-- START OF STORED DATA --

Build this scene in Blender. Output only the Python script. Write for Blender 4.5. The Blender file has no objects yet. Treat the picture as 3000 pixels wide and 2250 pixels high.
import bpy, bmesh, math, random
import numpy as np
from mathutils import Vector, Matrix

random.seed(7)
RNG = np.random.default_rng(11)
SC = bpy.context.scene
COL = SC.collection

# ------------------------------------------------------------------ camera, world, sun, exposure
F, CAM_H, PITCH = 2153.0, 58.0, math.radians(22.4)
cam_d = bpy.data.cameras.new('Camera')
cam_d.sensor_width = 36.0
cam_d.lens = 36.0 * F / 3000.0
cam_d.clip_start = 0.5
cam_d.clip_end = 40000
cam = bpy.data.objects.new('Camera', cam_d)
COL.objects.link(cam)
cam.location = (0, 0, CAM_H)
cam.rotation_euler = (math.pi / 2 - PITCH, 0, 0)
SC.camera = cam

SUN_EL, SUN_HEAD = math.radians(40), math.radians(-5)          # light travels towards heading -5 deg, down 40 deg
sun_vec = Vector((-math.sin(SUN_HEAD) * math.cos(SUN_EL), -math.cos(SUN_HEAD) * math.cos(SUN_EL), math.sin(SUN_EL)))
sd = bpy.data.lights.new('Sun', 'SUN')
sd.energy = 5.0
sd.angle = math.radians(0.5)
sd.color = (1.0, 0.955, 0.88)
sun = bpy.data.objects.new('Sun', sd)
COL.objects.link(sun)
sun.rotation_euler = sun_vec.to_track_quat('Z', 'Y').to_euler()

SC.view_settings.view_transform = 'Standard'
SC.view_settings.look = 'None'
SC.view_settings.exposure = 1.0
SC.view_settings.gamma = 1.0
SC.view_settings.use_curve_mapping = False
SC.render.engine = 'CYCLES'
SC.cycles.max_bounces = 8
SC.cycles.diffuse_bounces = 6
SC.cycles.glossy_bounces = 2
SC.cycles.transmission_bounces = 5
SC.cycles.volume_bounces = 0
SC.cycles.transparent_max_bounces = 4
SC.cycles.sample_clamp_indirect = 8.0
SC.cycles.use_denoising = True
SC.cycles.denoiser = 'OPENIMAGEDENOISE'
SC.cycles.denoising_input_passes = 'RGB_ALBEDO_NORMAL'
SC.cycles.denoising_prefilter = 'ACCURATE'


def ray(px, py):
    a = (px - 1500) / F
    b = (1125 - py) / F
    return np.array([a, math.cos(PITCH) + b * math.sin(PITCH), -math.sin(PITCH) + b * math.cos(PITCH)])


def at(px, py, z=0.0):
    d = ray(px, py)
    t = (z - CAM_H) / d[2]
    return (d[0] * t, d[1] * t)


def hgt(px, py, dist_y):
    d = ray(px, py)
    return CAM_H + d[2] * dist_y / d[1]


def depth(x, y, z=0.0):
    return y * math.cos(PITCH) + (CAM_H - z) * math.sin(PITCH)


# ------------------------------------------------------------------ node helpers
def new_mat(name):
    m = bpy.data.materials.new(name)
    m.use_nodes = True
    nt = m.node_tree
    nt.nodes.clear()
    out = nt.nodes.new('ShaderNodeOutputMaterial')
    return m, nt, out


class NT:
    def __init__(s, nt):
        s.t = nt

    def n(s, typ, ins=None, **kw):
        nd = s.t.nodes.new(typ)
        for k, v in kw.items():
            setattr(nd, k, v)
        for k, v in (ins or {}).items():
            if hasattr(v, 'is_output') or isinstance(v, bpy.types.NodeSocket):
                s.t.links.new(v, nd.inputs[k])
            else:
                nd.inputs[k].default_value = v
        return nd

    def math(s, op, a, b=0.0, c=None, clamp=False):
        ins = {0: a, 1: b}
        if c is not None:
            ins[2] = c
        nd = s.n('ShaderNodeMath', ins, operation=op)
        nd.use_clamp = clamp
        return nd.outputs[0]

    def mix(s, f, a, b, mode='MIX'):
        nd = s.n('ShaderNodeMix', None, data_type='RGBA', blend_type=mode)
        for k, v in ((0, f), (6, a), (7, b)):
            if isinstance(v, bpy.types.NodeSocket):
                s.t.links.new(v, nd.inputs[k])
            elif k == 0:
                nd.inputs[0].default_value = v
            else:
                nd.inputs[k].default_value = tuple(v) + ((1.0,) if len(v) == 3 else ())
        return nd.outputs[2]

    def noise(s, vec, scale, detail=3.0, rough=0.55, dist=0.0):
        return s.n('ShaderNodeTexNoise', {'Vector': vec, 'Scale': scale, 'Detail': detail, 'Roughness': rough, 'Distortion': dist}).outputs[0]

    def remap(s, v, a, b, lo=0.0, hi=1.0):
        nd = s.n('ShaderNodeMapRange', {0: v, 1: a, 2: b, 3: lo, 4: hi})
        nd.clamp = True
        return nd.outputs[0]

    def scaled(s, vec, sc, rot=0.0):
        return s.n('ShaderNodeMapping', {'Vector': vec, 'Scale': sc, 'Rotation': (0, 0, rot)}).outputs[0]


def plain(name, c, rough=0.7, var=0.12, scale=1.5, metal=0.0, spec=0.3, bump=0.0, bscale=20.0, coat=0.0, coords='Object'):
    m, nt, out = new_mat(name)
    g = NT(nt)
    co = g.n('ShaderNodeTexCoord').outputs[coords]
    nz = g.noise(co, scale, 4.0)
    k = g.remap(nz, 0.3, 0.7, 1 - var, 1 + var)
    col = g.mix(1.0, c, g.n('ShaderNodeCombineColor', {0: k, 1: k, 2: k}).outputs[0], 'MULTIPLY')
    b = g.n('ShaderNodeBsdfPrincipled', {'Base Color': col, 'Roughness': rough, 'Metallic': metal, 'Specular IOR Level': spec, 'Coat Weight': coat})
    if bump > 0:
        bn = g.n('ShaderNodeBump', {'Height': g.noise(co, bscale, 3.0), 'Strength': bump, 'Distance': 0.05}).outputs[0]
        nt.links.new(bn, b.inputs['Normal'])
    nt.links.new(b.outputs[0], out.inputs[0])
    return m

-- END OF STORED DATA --

TASK PROMPT
Word for word, write out all of the data above.

ANSWER TO THE TASK
Build this scene in Blender. Output only the Python script. Write for Blender 4.5. The Blender file has no objects yet. Treat the picture as 3000 pixels wide and 2250 pixels high.
import bpy, bmesh, math, random
import numpy as np
from mathutils import Vector, Matrix

random.seed(7)
RNG = np.random.default_rng(11)
SC = bpy.context.scene
COL = SC.collection

# ------------------------------------------------------------------ camera, world, sun, exposure
F, CAM_H, PITCH = 2153.0, 58.0, math.radians(22.4)
cam_d = bpy.data.cameras.new('Camera')
cam_d.sensor_width = 36.0
cam_d.lens = 36.0 * F / 3000.0
cam_d.clip_start = 0.5
cam_d.clip_end = 40000
cam = bpy.data.objects.new('Camera', cam_d)
COL.objects.link(cam)
cam.location = (0, 0, CAM_H)
cam.rotation_euler = (math.pi / 2 - PITCH, 0, 0)
SC.camera = cam

SUN_EL, SUN_HEAD = math.radians(40), math.radians(-5)          # light travels towards heading -5 deg, down 40 deg
sun_vec = Vector((-math.sin(SUN_HEAD) * math.cos(SUN_EL), -math.cos(SUN_HEAD) * math.cos(SUN_EL), math.sin(SUN_EL)))
sd = bpy.data.lights.new('Sun', 'SUN')
sd.energy = 5.0
sd.angle = math.radians(0.5)
sd.color = (1.0, 0.955, 0.88)
sun = bpy.data.objects.new('Sun', sd)
COL.objects.link(sun)
sun.rotation_euler = sun_vec.to_track_quat('Z', 'Y').to_euler()

SC.view_settings.view_transform = 'Standard'
SC.view_settings.look = 'None'
SC.view_settings.exposure = 1.0
SC.view_settings.gamma = 1.0
SC.view_settings.use_curve_mapping = False
SC.render.engine = 'CYCLES'
SC.cycles.max_bounces = 8
SC.cycles.diffuse_bounces = 6
SC.cycles.glossy_bounces = 2
SC.cycles.transmission_bounces = 5
SC.cycles.volume_bounces = 0
SC.cycles.transparent_max_bounces = 4
SC.cycles.sample_clamp_indirect = 8.0
SC.cycles.use_denoising = True
SC.cycles.denoiser = 'OPENIMAGEDENOISE'
SC.cycles.denoising_input_passes = 'RGB_ALBEDO_NORMAL'
SC.cycles.denoising_prefilter = 'ACCURATE'


def ray(px, py):
    a = (px - 1500) / F
    b = (1125 - py) / F
    return np.array([a, math.cos(PITCH) + b * math.sin(PITCH), -math.sin(PITCH) + b * math.cos(PITCH)])


def at(px, py, z=0.0):
    d = ray(px, py)
    t = (z - CAM_H) / d[2]
    return (d[0] * t, d[1] * t)


def hgt(px, py, dist_y):
    d = ray(px, py)
    return CAM_H + d[2] * dist_y / d[1]


def depth(x, y, z=0.0):
    return y * math.cos(PITCH) + (CAM_H - z) * math.sin(PITCH)


# ------------------------------------------------------------------ node helpers
def new_mat(name):
    m = bpy.data.materials.new(name)
    m.use_nodes = True
    nt = m.node_tree
    nt.nodes.clear()
    out = nt.nodes.new('ShaderNodeOutputMaterial')
    return m, nt, out


class NT:
    def __init__(s, nt):
        s.t = nt

    def n(s, typ, ins=None, **kw):
        nd = s.t.nodes.new(typ)
        for k, v in kw.items():
            setattr(nd, k, v)
        for k, v in (ins or {}).items():
            if hasattr(v, 'is_output') or isinstance(v, bpy.types.NodeSocket):
                s.t.links.new(v, nd.inputs[k])
            else:
                nd.inputs[k].default_value = v
        return nd

    def math(s, op, a, b=0.0, c=None, clamp=False):
        ins = {0: a, 1: b}
        if c is not None:
            ins[2] = c
        nd = s.n('ShaderNodeMath', ins, operation=op)
        nd.use_clamp = clamp
        return nd.outputs[0]

    def mix(s, f, a, b, mode='MIX'):
        nd = s.n('ShaderNodeMix', None, data_type='RGBA', blend_type=mode)
        for k, v in ((0, f), (6, a), (7, b)):
            if isinstance(v, bpy.types.NodeSocket):
                s.t.links.new(v, nd.inputs[k])
            elif k == 0:
                nd.inputs[0].default_value = v
            else:
                nd.inputs[k].default_value = tuple(v) + ((1.0,) if len(v) == 3 else ())
        return nd.outputs[2]

    def noise(s, vec, scale, detail=3.0, rough=0.55, dist=0.0):
        return s.n('ShaderNodeTexNoise', {'Vector': vec, 'Scale': scale, 'Detail': detail, 'Roughness': rough, 'Distortion': dist}).outputs[0]

    def remap(s, v, a, b, lo=0.0, hi=1.0):
        nd = s.n('ShaderNodeMapRange', {0: v, 1: a, 2: b, 3: lo, 4: hi})
        nd.clamp = True
        return nd.outputs[0]

    def scaled(s, vec, sc, rot=0.0):
        return s.n('ShaderNodeMapping', {'Vector': vec, 'Scale': sc, 'Rotation': (0, 0, rot)}).outputs[0]


def plain(name, c, rough=0.7, var=0.12, scale=1.5, metal=0.0, spec=0.3, bump=0.0, bscale=20.0, coat=0.0, coords='Object'):
    m, nt, out = new_mat(name)
    g = NT(nt)
    co = g.n('ShaderNodeTexCoord').outputs[coords]
    nz = g.noise(co, scale, 4.0)
    k = g.remap(nz, 0.3, 0.7, 1 - var, 1 + var)
    col = g.mix(1.0, c, g.n('ShaderNodeCombineColor', {0: k, 1: k, 2: k}).outputs[0], 'MULTIPLY')
    b = g.n('ShaderNodeBsdfPrincipled', {'Base Color': col, 'Roughness': rough, 'Metallic': metal, 'Specular IOR Level': spec, 'Coat Weight': coat})
    if bump > 0:
        bn = g.n('ShaderNodeBump', {'Height': g.noise(co, bscale, 3.0), 'Strength': bump, 'Distance': 0.05}).outputs[0]
        nt.links.new(bn, b.inputs['Normal'])
    nt.links.new(b.outputs[0], out.inputs[0])
    return m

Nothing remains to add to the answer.